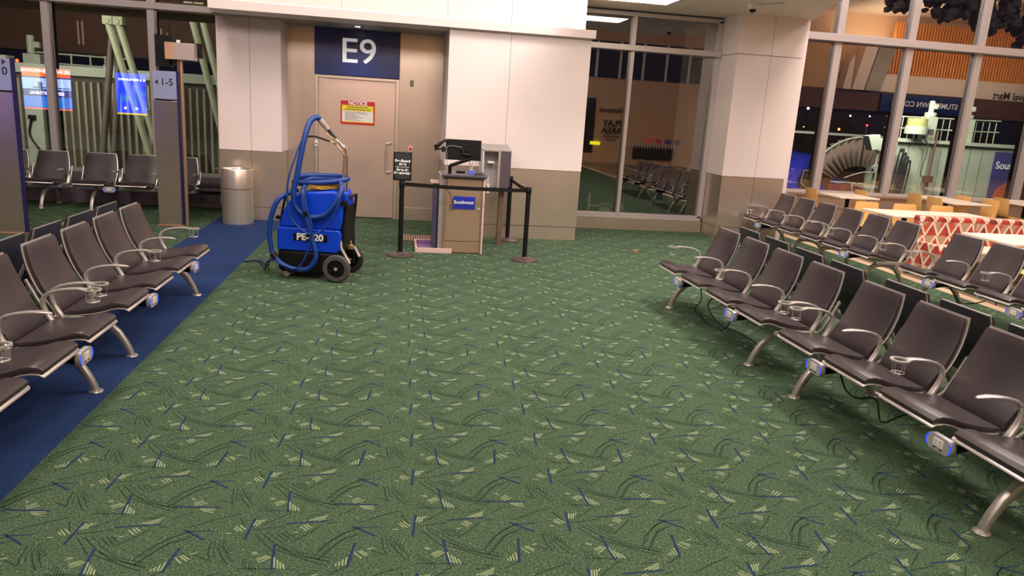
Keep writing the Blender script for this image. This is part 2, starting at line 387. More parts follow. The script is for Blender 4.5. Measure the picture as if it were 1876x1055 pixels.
# alcove wall of brushed steel around the door
mb = MB(); DY = 12.6
mb.box(-1.82, -1.395, DY, DY+.2, 0, 3.0, 0); mb.box(-.06, .64, DY, DY+.2, 0, 3.0, 0); mb.box(-1.395, -.06, DY+.05, DY+.2, 2.28, 3.0, 0)
mb.box(-.05, .64, DY-.012, DY, 0, .2, 0); mb.box(-1.82, -1.40, DY-.012, DY, 0, .2, 0); mb.box(-.05, .64, DY-.006, DY, .2, .21, 1)
mb.box(.345, .35, DY-.001, DY+.01, 0, 3.0, 1)
struct(mb.build('wall_gate_alcove', [STEEL, BRIGHT]))
# door
d = struct(MB().box(-1.34, -.115, DY+.02, DY+.06, .012, 2.235).build('door_1', STEELD, bevel=.003))
MB().box(-1.395, -1.342, DY-.02, DY+.06, 0, 2.285).box(-.113, -.06, DY-.02, DY+.06, 0, 2.285).box(-1.342, -.113, DY-.02, DY+.06, 2.237, 2.285).build('door_frame', BRIGHT, d, bevel=.003)
MB().box(-.118, -.112, DY-.001, DY+.03, 0, 2.237).build('door_gap', JOINT, d)
MB().tube(spline([(-.17, DY+.02, 1.255), (-.2, DY-.045, 1.255), (-.245, DY-.055, 1.25), (-.25, DY-.055, 1.2), (-.25, DY-.055, .84), (-.245, DY-.055, .79), (-.2, DY-.045, .785), (-.17, DY+.02, .785)], 5), .013, 10).build('door_handle', ALU, d)
MB().lathe([(.02, 0), (.02, .012)], (0, 0, 0), 16).build('door_peephole', ALU, d, loc=(-.32, DY+.0, 2.14)).rotation_euler = (PI/2, 0, 0)
MB().box(-1.335, -1.25, DY-.0, DY+.02, 2.17, 2.232).build('door_closer_plate', BRIGHT, d)
# ledge and soffit over the gate
mb = MB(); mb.box(-2.62, 2.75, 11.0, 11.6, 2.995, 3.11, 0); mb.box(-2.74, .66, 11.6, 12.62, 3.0, 3.05, 1)
struct(mb.build('trim_2', [WHITE, GREYP], bevel=.004))
mb = MB(); mb.box(-2.56, 2.70, 11.5, 12.9, 3.1, 7.5, 0)
for x in (-.9, .62, 1.57): mb.box(x-.002, x+.002, 11.4985, 11.51, 3.1, 5.2, 1)
struct(mb.build('wall_above_ledge', [WHITE, JOINT]))
# cove lamp lying on the ledge, throwing light up the wall
cv = thing('cove_light', 'slim strip lamp hidden on top of the ledge over the gate door', 'light', (.2, 11.3, 3.115))
MB().box(-2.6, 2.45, -.04, .04, 0, .03).build('housing', BRIGHT, cv); MB().box(-2.58, 2.43, -.03, .03, .03, .038).build('diffuser', mat('cove_glow', (255, 240, 220), emit=(255, 225, 190), strength=1.0), cv)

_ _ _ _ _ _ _

**WHAT YOU NEED TO DO**: Reproduce the material above verbatim; omit every picture.

**RESULT BELOW**:
Keep writing the Blender script for this image. This is part 2, starting at line 387. More parts follow. The script is for Blender 4.5. Measure the picture as if it were 1876x1055 pixels.
# alcove wall of brushed steel around the door
mb = MB(); DY = 12.6
mb.box(-1.82, -1.395, DY, DY+.2, 0, 3.0, 0); mb.box(-.06, .64, DY, DY+.2, 0, 3.0, 0); mb.box(-1.395, -.06, DY+.05, DY+.2, 2.28, 3.0, 0)
mb.box(-.05, .64, DY-.012, DY, 0, .2, 0); mb.box(-1.82, -1.40, DY-.012, DY, 0, .2, 0); mb.box(-.05, .64, DY-.006, DY, .2, .21, 1)
mb.box(.345, .35, DY-.001, DY+.01, 0, 3.0, 1)
struct(mb.build('wall_gate_alcove', [STEEL, BRIGHT]))
# door
d = struct(MB().box(-1.34, -.115, DY+.02, DY+.06, .012, 2.235).build('door_1', STEELD, bevel=.003))
MB().box(-1.395, -1.342, DY-.02, DY+.06, 0, 2.285).box(-.113, -.06, DY-.02, DY+.06, 0, 2.285).box(-1.342, -.113, DY-.02, DY+.06, 2.237, 2.285).build('door_frame', BRIGHT, d, bevel=.003)
MB().box(-.118, -.112, DY-.001, DY+.03, 0, 2.237).build('door_gap', JOINT, d)
MB().tube(spline([(-.17, DY+.02, 1.255), (-.2, DY-.045, 1.255), (-.245, DY-.055, 1.25), (-.25, DY-.055, 1.2), (-.25, DY-.055, .84), (-.245, DY-.055, .79), (-.2, DY-.045, .785), (-.17, DY+.02, .785)], 5), .013, 10).build('door_handle', ALU, d)
MB().lathe([(.02, 0), (.02, .012)], (0, 0, 0), 16).build('door_peephole', ALU, d, loc=(-.32, DY+.0, 2.14)).rotation_euler = (PI/2, 0, 0)
MB().box(-1.335, -1.25, DY-.0, DY+.02, 2.17, 2.232).build('door_closer_plate', BRIGHT, d)
# ledge and soffit over the gate
mb = MB(); mb.box(-2.62, 2.75, 11.0, 11.6, 2.995, 3.11, 0); mb.box(-2.74, .66, 11.6, 12.62, 3.0, 3.05, 1)
struct(mb.build('trim_2', [WHITE, GREYP], bevel=.004))
mb = MB(); mb.box(-2.56, 2.70, 11.5, 12.9, 3.1, 7.5, 0)
for x in (-.9, .62, 1.57): mb.box(x-.002, x+.002, 11.4985, 11.51, 3.1, 5.2, 1)
struct(mb.build('wall_above_ledge', [WHITE, JOINT]))
# cove lamp lying on the ledge, throwing light up the wall
cv = thing('cove_light', 'slim strip lamp hidden on top of the ledge over the gate door', 'light', (.2, 11.3, 3.115))
MB().box(-2.6, 2.45, -.04, .04, 0, .03).build('housing', BRIGHT, cv); MB().box(-2.58, 2.43, -.03, .03, .03, .038).build('diffuser', mat('cove_glow', (255, 240, 220), emit=(255, 225, 190), strength=1.0), cv)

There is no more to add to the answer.